Cooke, Roger. The Mathematics of Sonya Kovalevskaya. New York: Springer-Verlag, 1984. The most extensive analysis of Kovaleskaya’s mathematics, tracing its historical roots from the work of Weierstrass and his predecessors.

James, Ioan. Remarkable Mathematicians. Cambridge, England: Cambridge University Press, 2002. The sketch of Kovalevskaya does not go into detail about her mathematics but spells out some of the mathematical connections that she built during her career.

Kennedy, Don H. Little Sparrow: A Portrait of Sophia Kovalevsky. Athens: Ohio University Press, 1983. A political and literary biography that steers away from mathematics.

Koblitz, Ann Hibner.
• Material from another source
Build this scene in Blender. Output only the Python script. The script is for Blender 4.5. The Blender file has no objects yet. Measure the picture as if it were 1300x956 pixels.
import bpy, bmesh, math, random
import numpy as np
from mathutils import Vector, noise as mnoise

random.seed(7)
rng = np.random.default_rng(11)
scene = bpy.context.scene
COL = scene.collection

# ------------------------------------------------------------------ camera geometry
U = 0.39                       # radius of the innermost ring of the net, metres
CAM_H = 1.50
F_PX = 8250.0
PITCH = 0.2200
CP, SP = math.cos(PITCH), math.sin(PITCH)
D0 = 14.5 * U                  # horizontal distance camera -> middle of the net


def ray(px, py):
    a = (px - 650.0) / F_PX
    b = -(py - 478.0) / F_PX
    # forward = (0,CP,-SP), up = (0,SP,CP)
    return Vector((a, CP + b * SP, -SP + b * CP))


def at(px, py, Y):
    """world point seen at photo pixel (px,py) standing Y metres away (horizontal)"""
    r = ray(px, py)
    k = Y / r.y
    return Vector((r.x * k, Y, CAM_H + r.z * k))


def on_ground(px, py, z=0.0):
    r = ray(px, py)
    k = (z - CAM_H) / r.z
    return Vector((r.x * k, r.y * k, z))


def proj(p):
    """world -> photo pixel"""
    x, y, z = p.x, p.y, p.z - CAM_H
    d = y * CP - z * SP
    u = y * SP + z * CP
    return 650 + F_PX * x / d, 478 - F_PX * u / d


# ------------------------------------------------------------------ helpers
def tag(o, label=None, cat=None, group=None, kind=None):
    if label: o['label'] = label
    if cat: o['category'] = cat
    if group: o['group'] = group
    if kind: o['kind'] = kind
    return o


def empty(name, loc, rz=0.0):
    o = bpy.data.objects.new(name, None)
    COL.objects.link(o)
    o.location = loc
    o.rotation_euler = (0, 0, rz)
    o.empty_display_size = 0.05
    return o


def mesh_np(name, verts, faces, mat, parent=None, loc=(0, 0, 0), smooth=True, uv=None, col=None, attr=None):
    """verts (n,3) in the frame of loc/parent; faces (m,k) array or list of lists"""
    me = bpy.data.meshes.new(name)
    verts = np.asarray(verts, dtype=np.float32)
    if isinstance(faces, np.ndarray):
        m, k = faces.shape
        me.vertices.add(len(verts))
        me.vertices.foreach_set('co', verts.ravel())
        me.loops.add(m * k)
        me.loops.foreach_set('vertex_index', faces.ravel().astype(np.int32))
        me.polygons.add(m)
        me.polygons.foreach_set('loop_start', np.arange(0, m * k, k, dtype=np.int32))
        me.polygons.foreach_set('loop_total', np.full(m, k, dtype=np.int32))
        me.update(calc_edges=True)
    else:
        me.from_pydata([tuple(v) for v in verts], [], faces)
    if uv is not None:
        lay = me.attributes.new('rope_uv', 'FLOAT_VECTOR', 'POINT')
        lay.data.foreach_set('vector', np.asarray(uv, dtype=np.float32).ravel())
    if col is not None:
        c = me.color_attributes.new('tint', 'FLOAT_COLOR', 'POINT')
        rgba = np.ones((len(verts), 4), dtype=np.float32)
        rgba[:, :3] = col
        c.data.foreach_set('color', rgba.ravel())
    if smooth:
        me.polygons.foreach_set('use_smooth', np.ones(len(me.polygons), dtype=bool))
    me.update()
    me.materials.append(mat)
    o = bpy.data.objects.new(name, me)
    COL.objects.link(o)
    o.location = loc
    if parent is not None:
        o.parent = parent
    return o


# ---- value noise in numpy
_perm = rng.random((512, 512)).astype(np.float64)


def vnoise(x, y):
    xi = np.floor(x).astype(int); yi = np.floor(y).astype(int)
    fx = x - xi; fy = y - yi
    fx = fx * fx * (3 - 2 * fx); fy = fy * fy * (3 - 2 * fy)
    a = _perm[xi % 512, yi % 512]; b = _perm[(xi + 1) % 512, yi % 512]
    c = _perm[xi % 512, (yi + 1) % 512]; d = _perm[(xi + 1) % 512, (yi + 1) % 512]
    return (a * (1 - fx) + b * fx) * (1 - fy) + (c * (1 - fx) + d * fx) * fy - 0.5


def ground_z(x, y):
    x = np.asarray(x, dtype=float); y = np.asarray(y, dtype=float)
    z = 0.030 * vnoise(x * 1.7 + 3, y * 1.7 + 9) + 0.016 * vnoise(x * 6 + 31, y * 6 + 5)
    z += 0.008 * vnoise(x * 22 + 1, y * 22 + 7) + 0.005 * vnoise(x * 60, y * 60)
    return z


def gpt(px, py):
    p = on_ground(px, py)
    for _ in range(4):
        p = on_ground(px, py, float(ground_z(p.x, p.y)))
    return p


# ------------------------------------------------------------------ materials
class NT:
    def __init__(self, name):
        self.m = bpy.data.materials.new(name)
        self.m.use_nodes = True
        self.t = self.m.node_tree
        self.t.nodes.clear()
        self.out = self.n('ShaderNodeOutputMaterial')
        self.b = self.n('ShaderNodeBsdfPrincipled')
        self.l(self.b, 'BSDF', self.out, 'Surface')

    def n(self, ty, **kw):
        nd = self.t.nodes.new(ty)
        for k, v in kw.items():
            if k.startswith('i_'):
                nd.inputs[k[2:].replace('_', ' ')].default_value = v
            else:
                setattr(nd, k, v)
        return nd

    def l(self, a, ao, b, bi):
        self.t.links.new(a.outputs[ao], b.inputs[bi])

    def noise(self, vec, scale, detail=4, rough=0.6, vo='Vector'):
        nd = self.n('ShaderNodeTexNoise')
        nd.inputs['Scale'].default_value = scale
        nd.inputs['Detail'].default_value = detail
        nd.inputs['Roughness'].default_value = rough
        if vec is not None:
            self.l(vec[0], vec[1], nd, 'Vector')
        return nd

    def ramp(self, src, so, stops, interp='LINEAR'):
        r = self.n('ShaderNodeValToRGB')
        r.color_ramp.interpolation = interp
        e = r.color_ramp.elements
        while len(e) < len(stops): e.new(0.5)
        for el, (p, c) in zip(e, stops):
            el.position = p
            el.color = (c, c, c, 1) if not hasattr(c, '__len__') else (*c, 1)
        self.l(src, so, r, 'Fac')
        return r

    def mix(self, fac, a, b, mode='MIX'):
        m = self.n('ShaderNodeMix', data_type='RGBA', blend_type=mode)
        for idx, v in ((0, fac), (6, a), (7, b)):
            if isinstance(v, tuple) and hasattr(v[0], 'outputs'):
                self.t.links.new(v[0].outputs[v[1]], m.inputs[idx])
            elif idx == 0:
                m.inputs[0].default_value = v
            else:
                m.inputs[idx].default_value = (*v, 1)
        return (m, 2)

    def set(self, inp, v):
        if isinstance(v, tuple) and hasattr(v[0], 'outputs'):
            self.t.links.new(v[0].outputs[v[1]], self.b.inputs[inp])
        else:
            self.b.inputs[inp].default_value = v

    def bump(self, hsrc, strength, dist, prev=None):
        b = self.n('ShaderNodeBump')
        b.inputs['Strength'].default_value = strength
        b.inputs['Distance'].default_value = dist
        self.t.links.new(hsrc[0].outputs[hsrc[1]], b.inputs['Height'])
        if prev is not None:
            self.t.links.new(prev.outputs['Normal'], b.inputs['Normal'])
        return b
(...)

A Convergence of Lives. 2d ed. New Brunswick, N.J.: Rutgers University Press, 1993. One of the books that started a revival of interest in Kovalevskaya’s work in English, paying attention to her literary, political, and scientific careers.

Kovalevskaya, Sofya. A Russian Childhood. Translated and introduced by Beatrice Stillman. New York: Springer-Verlag, 1978. The autobiography that won Kovalevskaya the most recognition in her lifetime, translated into modern English. Contains an analysis of her mathematics by P. Y. Kochina.

Spicci, Joan. Beyond the Limit: The Dream of Sofya Kovalevskaya. New York: Forge Press, 2002. Although well researched, this biography borders on fiction and traces Kovalevskaya’s career only up to the moment that she earned her doctorate in 1874.